Eternal Punishment or Annihilation?

Jack L. Holt
Sinton, Texas

The word "annihilation," is from the Latin nihil, "nothing." The doctrine of annihilation taught by the Seventh Day Adventists, Jehovah's Witnesses and others is that some, if not all, human souls will cease to exist after death; they will become nothing.

Warfield, in commenting on this subject, says, "This point of view may take three main forms: (a) that all men cease to exist at death (materialism); (b) that while man is naturally mortal, God imparts to the redeemed the gift of immortality and allows the rest of humanity to sink into nothingness (conditional immortality; (c) that man, being created immortal, fulfills his destiny in salvation, while the reprobates fall into nonexistence either through a direct act of God, or through the corrosive effect of evil" (annihilation proper).

In debates with Adventists I have asked them to produce one Scripture that teaches any spirit will ever cease to be, whether that spirit is angelic, demonic or human. No one has produced that Scripture. The Scriptures teach that all human spirits will eternally endure and their condition after death is settled by the choices they made and the life they lived on earth (2 Cor. 5:10; Jn. 5:28-29).

Books written to prove annihilation seem to have a built in flaw. The authors go to the Bible to prove their doctrine rather than to get the doctrine of God. When one comes to the Bible with his idol in his heart God will satisfy him according to his idol. Being in love with their idol they don't mind wresting the Scriptures in their futile attempts to prove it worthy of worship.

Adventists deny the immortality of the soul. They refer to 1 Timothy 6:16, "God only has immortality." Then they say since God only has immortality, the human spirit is not immortal so it dies. To them death means the spirit ceases to exist. But if one is saved, God bestows upon that one immortality and he will enjoy eternal life. Their argument on 1 Timothy 6:16, falls flat for it fails to take into consideration the truth that God may and does bestow immortality on all human souls. Adventists argue that the word death proves the wicked will cease to be. For example, Romans 6:23, "the wages of sin is death." But death in the Bible is never set forth as the end of being, but the end of well being (Vines). The root meaning of the word death is separation, not end of being.
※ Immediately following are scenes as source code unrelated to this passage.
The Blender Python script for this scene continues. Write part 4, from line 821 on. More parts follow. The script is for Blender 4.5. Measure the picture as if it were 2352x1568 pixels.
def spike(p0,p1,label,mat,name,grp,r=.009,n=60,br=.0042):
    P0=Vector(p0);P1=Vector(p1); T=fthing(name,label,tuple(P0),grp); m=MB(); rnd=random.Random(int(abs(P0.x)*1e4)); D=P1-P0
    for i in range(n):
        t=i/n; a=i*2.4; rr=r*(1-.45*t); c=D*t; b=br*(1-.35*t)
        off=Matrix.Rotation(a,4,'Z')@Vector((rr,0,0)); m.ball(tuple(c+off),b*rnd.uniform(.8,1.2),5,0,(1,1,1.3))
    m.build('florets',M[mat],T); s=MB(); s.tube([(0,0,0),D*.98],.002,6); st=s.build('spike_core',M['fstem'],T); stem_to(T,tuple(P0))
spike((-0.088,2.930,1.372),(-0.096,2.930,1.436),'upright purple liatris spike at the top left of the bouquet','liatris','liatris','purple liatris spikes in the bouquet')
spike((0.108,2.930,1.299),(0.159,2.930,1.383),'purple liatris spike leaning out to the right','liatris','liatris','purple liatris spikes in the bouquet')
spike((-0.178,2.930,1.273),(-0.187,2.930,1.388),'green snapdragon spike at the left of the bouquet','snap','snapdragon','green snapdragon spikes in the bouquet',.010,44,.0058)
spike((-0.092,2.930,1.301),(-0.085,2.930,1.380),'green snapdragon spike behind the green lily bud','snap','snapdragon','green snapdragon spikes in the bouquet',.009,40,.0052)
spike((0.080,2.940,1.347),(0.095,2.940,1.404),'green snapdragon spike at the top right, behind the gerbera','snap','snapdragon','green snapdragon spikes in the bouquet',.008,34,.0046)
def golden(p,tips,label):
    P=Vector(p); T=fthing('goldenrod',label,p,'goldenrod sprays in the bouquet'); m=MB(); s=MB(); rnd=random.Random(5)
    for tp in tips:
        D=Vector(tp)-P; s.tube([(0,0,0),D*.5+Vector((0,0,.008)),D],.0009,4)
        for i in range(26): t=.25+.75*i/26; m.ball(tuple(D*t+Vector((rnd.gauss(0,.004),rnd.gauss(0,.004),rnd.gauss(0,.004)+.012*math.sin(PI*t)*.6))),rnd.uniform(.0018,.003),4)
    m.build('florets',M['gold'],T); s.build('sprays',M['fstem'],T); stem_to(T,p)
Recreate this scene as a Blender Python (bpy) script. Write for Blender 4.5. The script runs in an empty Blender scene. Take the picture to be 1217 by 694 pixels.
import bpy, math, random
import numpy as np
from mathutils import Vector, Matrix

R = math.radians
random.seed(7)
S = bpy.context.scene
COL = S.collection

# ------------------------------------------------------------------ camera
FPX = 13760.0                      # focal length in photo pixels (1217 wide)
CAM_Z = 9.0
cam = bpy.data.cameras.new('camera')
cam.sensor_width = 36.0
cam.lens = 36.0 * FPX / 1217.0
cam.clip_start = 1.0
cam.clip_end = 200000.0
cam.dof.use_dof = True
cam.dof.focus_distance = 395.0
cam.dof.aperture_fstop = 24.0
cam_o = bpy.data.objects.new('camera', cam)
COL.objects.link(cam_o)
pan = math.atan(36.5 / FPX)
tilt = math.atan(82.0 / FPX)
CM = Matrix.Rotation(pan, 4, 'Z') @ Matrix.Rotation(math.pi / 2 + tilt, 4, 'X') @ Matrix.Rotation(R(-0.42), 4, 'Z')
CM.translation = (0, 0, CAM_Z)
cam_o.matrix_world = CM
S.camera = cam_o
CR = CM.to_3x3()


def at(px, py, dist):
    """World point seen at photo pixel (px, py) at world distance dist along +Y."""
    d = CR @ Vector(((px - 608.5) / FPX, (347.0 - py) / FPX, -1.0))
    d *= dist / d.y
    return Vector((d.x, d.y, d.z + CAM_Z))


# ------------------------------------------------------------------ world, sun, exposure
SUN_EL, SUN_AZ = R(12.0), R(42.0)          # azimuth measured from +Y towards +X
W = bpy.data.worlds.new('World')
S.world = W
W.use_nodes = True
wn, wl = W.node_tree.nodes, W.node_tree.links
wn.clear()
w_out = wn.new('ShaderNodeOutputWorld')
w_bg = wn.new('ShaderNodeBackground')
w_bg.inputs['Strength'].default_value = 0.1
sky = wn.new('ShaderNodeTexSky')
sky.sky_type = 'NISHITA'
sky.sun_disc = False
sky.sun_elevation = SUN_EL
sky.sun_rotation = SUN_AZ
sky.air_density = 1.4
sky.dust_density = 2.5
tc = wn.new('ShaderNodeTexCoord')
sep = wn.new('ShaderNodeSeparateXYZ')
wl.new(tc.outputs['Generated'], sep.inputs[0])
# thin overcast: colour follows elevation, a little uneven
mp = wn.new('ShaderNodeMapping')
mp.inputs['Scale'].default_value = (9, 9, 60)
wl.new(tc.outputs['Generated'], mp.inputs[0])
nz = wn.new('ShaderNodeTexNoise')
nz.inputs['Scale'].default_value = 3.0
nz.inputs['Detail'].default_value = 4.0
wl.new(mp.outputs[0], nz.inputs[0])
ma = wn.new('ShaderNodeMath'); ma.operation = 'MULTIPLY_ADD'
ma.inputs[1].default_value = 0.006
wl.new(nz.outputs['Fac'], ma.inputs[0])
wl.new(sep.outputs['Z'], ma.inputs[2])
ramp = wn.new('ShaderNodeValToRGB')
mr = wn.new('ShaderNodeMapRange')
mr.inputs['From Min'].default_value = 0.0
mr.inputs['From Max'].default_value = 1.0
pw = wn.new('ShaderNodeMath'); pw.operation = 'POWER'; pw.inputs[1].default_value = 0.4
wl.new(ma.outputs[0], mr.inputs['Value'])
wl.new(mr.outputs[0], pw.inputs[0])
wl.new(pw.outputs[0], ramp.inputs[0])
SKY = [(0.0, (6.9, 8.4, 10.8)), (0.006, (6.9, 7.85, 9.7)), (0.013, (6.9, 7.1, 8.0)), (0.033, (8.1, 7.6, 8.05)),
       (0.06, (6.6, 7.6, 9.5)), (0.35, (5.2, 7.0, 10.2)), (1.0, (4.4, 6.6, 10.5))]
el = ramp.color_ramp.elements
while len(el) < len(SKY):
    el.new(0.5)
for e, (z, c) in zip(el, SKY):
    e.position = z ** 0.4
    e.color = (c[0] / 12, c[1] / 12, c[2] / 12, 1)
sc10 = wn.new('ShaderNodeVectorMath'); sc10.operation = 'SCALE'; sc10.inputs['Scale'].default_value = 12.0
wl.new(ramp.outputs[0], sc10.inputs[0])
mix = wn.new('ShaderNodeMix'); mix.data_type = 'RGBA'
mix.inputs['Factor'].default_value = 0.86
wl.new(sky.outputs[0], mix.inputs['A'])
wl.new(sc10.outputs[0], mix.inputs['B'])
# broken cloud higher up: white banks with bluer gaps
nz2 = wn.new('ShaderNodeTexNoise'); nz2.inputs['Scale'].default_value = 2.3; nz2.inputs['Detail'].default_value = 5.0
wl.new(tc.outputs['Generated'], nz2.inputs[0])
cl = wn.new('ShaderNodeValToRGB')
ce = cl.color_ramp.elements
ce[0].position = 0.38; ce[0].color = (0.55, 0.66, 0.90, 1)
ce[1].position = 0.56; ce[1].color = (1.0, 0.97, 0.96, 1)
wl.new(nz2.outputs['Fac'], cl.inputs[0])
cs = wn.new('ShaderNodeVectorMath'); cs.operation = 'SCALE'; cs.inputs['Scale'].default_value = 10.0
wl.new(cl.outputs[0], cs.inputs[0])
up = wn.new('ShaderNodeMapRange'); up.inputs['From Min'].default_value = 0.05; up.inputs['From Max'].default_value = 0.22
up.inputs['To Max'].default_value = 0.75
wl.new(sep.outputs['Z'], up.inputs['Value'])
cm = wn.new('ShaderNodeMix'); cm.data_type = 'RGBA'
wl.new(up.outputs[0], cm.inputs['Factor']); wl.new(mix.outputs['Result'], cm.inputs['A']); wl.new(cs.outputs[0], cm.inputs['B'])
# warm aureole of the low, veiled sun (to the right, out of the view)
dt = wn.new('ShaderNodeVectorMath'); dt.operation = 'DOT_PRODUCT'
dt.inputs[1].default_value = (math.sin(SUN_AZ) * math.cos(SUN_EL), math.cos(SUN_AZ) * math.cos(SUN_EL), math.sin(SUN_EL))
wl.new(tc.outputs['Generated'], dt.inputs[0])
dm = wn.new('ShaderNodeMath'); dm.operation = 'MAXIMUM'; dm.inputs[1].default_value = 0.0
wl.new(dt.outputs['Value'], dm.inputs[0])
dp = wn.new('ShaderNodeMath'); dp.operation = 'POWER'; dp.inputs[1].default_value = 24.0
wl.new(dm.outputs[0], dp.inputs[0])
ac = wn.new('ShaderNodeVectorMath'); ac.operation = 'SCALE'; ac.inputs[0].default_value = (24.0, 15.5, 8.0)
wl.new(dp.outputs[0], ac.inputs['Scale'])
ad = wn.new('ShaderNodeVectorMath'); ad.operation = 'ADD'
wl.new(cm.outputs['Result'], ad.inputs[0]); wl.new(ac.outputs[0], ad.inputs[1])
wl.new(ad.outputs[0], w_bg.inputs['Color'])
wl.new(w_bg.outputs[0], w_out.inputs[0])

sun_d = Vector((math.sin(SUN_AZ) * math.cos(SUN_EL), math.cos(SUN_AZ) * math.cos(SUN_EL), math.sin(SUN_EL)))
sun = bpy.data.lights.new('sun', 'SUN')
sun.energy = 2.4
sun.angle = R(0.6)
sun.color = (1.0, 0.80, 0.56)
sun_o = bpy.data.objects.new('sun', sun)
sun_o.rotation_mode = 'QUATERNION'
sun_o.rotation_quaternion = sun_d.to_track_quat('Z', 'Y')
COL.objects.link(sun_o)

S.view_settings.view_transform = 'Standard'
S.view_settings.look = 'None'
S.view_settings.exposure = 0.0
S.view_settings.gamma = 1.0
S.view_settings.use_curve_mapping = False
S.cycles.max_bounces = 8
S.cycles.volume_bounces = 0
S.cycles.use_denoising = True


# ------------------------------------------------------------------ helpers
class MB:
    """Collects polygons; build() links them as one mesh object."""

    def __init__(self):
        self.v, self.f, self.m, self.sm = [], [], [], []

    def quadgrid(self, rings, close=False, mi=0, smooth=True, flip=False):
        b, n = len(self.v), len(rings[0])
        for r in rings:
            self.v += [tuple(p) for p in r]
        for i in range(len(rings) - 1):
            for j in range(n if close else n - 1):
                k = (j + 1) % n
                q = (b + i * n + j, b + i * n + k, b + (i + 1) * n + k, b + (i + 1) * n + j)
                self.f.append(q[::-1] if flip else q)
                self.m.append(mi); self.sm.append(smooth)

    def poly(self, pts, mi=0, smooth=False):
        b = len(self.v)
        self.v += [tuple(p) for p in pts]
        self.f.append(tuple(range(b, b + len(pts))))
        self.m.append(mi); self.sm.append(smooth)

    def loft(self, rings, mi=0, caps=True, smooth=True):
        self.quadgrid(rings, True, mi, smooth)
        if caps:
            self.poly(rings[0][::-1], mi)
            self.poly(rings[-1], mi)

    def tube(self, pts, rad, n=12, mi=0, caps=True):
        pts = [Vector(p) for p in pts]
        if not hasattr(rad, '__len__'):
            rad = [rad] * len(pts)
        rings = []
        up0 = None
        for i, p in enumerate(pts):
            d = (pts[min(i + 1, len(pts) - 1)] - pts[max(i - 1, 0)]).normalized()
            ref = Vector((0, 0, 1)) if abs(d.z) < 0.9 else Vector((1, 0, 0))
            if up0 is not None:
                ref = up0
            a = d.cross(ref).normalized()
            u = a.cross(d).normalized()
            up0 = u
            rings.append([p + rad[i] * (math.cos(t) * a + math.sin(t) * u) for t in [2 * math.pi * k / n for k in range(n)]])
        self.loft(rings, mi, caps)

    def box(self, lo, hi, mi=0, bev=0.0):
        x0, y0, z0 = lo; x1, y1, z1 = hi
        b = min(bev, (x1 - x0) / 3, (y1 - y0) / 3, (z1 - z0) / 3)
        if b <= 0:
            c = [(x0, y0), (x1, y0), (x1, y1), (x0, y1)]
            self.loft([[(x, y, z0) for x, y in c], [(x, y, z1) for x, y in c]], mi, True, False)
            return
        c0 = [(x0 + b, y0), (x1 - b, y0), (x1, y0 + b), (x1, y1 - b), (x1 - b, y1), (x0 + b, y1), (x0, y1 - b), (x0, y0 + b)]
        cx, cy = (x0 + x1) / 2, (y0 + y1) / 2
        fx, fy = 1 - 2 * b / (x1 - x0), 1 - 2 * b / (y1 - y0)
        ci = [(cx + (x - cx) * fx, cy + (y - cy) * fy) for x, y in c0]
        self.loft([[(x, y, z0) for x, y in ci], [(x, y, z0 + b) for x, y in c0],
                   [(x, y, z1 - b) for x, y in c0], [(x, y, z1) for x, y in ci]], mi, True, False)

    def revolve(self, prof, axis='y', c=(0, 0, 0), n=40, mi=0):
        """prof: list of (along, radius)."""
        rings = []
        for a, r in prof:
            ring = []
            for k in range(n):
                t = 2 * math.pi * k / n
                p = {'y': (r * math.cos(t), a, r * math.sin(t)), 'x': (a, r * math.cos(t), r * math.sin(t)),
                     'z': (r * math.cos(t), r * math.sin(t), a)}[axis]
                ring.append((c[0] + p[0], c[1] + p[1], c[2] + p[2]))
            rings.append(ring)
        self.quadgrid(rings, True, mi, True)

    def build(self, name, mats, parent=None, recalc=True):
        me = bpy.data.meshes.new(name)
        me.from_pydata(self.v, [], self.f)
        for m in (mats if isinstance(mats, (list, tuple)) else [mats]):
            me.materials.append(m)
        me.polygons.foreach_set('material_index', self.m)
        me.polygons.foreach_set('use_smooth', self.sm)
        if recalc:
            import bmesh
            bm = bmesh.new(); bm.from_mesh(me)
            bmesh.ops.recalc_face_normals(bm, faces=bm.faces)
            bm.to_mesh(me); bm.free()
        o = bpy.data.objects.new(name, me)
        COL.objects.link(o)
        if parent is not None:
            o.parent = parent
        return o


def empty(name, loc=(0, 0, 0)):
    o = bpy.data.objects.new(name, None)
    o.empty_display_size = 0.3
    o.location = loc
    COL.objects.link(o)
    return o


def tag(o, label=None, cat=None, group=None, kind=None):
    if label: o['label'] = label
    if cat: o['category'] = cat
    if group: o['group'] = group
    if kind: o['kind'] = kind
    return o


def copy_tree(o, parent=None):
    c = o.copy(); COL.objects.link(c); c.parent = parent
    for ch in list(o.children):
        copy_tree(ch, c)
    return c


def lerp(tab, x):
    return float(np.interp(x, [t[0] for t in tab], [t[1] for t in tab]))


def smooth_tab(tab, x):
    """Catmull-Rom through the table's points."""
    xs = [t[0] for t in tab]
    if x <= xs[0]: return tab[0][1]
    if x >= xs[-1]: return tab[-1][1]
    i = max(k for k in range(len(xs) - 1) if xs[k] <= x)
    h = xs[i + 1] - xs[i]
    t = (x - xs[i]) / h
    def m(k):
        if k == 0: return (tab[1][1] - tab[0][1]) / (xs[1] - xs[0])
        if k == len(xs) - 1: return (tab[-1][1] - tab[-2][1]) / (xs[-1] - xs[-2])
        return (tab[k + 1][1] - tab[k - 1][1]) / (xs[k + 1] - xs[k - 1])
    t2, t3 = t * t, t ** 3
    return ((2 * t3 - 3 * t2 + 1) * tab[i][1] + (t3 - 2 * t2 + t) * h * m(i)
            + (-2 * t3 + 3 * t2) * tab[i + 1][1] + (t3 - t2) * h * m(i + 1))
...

In physical death a separation takes place when the spirit leaves the body. The Bible says "the body without the spirit is dead" (Jas. 2:26), but it never says the spirit out of the body is dead.

To be separated from God is to be separated from the source of all life, light and love. The second death is eternal existence away from God in the lake of fire, in the regions of outer darkness, where their worm (anguish, Bagster) does not die and the fire is never quenched (Matt. 25:30; Mk. 9:43-44). Does this "worm of anguish" feed on something that ceases to exist? Can one be punished before he begins to be? If not how can one be punished who ceases to be? Consciousness is an essential element of torment. Can one punish a fence post? Can one quench what the Lord calls an unquenchable fire? Since this fire is in hell, does hell cease to be?

Adventists seem to think they are qualified to apologize for the Savior's teaching that all who leave this world in their sins will be eternally punished. They sit in judgment on God's word and declare eternal punishment is inconsistent with God's love. In a recent debate with an Adventist he "proved" eternal punishment is inconsistent with the character of God for Tom Paine and other infidels said it is! He declared the doctrine of eternal torment drives people from God, turns them off to the Scriptures, and drives them into infidelity.

To many, God's revelation of himself in his book, as a just but loving God who will by no means clear the guilty, but punish them eternally is not consistent with what they conceive as the character of a loving God. So, worshipping and serving the creature rather than the Creator, they consider themselves qualified and empowered to rewrite God's word and make the eternal God fit an image the world will accept. God can annihilate and be just, but he can't eternally punish and be just. So declares rank unbelief of the word of God. This is the same error men follow when they try to rewrite God's marriage law. After all, we have to doctor the word of God so the world will accept the God of the Bible! Why if we teach what God says on marriage it will turn the world off to the Scriptures. They just will not accept a God with such strict laws on marriage. So don't preach the word, preach what people want to hear is the plea today. (Pardon the digression.)

The Scriptures are often rejected as our guide and man's own reasoning becomes his god. The godless error of annihilation was invented by the devil in order to promote sin by banishing hell. And thousands fall for it. So when Jesus speaks of "the worm that never dies ... .. the fire that is never quenched," "the sons of the kingdom being cast into outer darkness where there will be (the) weeping and (the) gnashing of teeth" and about "fearing him that is able to destroy both soul and body in hell," why you should just take that with a grain of salt. Adventists declare that teaching is an insult to the love and mercy of God. Unbelief will make void God's word, won't it? (cf. Rom. 3:3-4)

One of the most blatant errors of Adventists is the way they pervert the meaning of certain words. They take words like death, destroy, destruction, perish, blot out, and limit them to one meaning. They use these words to prove the wicked will not suffer eternal punishment for they cease to exist. It is hard for me to believe one can be intellectually honest and teach this error.